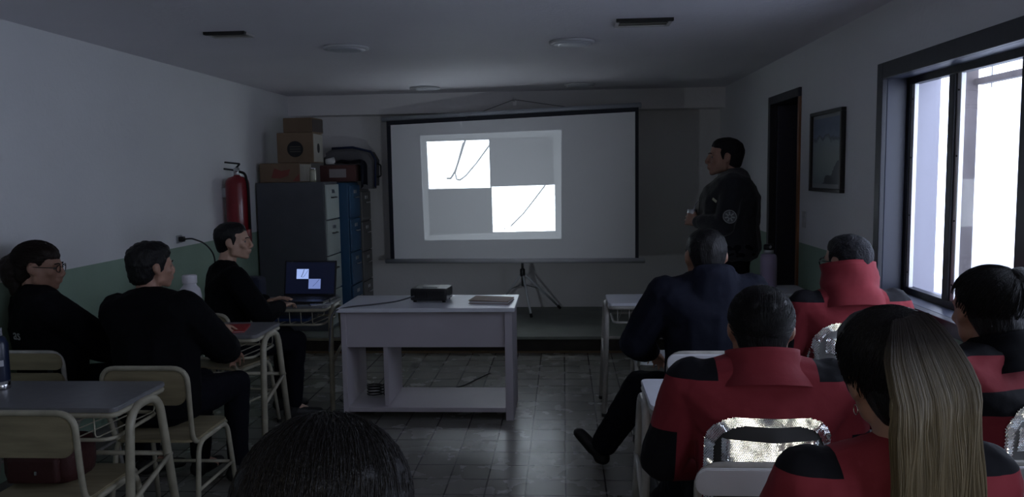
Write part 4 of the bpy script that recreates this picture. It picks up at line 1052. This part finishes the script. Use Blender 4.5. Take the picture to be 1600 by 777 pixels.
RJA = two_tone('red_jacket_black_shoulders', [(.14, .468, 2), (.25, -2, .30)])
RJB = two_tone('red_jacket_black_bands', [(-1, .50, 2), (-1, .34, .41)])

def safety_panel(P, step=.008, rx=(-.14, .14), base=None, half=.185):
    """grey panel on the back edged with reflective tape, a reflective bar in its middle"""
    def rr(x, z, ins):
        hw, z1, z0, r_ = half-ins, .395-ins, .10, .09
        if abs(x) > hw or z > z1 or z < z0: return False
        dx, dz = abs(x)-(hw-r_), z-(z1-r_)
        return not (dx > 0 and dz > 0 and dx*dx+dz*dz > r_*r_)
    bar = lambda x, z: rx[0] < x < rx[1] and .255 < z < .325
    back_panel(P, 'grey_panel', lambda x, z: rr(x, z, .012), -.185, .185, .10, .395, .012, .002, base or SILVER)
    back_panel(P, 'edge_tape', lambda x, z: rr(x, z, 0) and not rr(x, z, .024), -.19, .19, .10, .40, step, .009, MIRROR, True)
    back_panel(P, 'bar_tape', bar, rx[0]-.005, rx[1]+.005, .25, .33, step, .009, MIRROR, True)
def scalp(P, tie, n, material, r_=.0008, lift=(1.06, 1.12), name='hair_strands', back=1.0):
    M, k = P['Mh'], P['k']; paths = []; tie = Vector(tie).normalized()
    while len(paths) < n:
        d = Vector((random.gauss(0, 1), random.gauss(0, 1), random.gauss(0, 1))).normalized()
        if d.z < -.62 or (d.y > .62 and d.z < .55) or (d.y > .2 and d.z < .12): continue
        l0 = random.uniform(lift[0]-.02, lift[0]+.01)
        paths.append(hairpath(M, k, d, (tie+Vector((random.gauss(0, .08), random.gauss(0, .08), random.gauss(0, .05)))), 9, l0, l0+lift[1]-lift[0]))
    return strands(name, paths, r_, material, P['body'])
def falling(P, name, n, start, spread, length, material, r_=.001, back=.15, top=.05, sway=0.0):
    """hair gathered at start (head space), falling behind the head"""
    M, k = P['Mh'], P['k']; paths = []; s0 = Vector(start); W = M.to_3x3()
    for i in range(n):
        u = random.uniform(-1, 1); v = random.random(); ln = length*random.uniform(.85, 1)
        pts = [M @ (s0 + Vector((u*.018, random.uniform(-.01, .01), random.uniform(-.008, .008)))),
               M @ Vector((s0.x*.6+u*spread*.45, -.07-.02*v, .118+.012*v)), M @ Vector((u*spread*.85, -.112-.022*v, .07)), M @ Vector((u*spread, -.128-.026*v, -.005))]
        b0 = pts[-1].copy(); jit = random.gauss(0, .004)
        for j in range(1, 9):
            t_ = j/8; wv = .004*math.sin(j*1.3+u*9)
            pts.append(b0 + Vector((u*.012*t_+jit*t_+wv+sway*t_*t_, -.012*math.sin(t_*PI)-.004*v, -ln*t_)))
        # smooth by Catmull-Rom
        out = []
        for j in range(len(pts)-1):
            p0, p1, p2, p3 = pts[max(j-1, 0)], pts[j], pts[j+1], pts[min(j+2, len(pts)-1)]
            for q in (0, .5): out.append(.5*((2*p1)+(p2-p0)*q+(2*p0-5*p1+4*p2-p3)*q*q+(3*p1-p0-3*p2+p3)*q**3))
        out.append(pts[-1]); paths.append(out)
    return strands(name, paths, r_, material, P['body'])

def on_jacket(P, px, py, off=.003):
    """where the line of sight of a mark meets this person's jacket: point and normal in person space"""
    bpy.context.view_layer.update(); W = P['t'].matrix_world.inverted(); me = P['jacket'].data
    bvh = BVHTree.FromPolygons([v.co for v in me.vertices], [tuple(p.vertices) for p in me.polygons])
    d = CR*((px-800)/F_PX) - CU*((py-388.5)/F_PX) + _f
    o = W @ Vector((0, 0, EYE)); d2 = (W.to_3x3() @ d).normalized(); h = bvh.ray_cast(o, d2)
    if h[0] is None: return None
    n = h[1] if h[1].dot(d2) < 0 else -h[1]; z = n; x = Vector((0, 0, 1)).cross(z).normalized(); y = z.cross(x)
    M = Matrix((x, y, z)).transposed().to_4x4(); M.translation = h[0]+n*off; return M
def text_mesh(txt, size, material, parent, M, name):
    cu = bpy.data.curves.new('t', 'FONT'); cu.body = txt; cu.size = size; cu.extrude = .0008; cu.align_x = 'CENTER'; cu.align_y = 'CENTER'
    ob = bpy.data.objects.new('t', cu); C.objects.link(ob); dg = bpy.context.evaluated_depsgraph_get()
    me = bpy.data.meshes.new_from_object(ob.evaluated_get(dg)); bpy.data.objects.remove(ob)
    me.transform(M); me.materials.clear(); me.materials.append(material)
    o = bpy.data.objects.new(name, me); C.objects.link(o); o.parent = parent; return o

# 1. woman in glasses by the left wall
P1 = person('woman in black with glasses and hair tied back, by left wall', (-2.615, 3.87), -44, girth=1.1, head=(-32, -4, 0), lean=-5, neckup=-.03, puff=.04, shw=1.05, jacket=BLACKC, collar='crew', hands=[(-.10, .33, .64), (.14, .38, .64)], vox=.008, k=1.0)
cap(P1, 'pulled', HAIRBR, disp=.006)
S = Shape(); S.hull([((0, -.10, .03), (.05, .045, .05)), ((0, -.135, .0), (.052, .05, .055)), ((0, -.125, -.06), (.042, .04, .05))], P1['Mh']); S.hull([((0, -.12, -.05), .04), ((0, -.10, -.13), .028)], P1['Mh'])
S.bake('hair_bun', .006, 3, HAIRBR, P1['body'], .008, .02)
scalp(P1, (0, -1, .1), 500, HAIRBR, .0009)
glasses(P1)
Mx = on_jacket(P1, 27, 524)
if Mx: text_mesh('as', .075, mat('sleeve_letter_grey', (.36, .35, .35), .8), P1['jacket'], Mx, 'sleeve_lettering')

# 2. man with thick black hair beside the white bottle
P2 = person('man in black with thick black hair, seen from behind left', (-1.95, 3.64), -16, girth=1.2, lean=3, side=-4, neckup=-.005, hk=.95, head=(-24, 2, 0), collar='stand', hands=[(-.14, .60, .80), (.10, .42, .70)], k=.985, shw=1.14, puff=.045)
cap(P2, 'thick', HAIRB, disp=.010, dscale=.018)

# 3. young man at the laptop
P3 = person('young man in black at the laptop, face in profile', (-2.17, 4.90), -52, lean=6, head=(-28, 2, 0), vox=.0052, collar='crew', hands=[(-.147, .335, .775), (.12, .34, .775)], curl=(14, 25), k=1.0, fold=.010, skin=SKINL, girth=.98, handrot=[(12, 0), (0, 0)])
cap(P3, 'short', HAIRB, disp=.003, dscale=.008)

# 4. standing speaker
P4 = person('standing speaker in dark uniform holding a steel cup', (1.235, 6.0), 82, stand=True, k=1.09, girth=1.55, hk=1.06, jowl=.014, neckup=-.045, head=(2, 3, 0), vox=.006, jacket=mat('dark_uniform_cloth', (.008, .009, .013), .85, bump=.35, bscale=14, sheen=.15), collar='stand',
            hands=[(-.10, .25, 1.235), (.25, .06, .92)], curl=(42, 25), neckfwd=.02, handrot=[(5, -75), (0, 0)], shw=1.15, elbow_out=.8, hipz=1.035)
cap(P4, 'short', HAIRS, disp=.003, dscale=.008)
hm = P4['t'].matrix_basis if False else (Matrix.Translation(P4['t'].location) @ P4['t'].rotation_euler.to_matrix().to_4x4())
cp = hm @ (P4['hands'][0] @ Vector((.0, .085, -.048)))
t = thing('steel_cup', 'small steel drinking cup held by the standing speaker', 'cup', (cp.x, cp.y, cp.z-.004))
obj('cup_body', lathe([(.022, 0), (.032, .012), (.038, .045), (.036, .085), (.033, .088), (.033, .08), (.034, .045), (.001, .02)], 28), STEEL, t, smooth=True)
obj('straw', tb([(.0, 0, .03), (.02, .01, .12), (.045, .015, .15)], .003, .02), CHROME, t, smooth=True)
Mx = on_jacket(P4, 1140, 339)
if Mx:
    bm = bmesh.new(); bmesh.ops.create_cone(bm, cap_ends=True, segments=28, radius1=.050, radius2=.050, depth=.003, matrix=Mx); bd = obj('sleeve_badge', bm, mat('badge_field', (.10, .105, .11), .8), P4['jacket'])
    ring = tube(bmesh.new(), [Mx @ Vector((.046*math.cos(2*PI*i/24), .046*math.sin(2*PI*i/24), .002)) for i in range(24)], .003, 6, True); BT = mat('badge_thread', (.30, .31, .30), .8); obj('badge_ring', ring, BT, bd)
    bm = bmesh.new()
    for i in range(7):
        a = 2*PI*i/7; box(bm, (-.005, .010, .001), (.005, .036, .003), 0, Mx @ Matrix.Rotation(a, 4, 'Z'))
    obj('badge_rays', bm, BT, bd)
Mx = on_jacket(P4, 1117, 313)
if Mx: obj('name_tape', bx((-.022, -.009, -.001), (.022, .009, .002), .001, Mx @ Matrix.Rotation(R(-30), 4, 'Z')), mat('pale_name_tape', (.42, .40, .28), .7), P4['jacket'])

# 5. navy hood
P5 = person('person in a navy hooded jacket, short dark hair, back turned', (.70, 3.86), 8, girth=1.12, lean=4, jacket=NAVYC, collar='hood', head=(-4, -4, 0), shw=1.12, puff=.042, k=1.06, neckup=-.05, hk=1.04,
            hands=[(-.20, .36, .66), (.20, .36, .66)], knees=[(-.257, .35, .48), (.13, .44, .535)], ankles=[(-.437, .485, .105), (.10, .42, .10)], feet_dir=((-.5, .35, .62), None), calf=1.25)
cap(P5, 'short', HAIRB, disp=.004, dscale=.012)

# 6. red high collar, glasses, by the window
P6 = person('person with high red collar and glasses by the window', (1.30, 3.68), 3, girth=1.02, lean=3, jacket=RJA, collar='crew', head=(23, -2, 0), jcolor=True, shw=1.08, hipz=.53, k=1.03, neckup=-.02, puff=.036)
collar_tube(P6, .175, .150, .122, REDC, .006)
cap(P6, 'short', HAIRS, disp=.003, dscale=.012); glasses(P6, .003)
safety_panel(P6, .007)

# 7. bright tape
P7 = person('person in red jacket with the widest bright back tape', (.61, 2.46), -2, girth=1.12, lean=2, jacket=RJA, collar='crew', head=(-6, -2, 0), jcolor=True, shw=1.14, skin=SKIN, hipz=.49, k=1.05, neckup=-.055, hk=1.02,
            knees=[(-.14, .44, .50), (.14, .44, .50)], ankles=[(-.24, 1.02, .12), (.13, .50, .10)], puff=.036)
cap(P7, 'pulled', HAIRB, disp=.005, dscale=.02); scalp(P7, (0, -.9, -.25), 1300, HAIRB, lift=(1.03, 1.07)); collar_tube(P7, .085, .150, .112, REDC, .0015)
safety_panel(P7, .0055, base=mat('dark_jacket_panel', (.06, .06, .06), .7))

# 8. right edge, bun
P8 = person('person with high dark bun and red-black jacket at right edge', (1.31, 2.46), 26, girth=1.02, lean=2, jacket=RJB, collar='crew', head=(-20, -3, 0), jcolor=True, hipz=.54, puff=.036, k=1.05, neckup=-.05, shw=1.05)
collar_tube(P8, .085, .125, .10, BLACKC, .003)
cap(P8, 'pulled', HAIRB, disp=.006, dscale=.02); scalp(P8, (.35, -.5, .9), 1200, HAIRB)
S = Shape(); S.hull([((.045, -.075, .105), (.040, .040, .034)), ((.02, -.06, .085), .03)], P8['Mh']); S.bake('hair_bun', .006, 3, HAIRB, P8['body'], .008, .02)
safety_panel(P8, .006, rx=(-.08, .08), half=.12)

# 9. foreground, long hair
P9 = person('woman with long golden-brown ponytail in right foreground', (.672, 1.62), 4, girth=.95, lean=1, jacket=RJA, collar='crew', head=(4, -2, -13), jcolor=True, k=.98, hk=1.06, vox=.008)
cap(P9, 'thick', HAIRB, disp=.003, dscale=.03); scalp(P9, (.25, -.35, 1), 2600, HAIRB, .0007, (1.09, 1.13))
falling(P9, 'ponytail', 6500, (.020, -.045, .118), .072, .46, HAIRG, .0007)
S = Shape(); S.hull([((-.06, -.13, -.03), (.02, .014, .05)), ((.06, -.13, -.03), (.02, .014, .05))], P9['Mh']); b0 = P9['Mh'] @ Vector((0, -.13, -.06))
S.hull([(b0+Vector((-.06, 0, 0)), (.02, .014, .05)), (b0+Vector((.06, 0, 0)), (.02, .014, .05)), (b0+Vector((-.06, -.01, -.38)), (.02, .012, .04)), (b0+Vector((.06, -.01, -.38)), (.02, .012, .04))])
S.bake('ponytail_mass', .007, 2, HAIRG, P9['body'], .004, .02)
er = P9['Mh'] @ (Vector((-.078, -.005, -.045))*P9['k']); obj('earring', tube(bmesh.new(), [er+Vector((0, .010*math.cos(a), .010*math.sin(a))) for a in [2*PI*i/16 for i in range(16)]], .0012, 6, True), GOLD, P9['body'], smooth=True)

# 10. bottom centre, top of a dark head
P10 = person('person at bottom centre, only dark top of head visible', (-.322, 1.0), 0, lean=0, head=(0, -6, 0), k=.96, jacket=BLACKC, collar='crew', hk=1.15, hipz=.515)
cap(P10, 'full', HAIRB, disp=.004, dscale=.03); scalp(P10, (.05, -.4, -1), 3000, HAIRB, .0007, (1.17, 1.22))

━━━━━━━━━━━━━━━━━━━━━━━━━━━━━━

PROMPT:
Go through the data above and find the lines with the word "hull". Copy each of those lines.

TASK OUTPUT:
S = Shape(); S.hull([((0, -.10, .03), (.05, .045, .05)), ((0, -.135, .0), (.052, .05, .055)), ((0, -.125, -.06), (.042, .04, .05))], P1['Mh']); S.hull([((0, -.12, -.05), .04), ((0, -.10, -.13), .028)], P1['Mh'])
S = Shape(); S.hull([((.045, -.075, .105), (.040, .040, .034)), ((.02, -.06, .085), .03)], P8['Mh']); S.bake('hair_bun', .006, 3, HAIRB, P8['body'], .008, .02)
S = Shape(); S.hull([((-.06, -.13, -.03), (.02, .014, .05)), ((.06, -.13, -.03), (.02, .014, .05))], P9['Mh']); b0 = P9['Mh'] @ Vector((0, -.13, -.06))
S.hull([(b0+Vector((-.06, 0, 0)), (.02, .014, .05)), (b0+Vector((.06, 0, 0)), (.02, .014, .05)), (b0+Vector((-.06, -.01, -.38)), (.02, .012, .04)), (b0+Vector((.06, -.01, -.38)), (.02, .012, .04))])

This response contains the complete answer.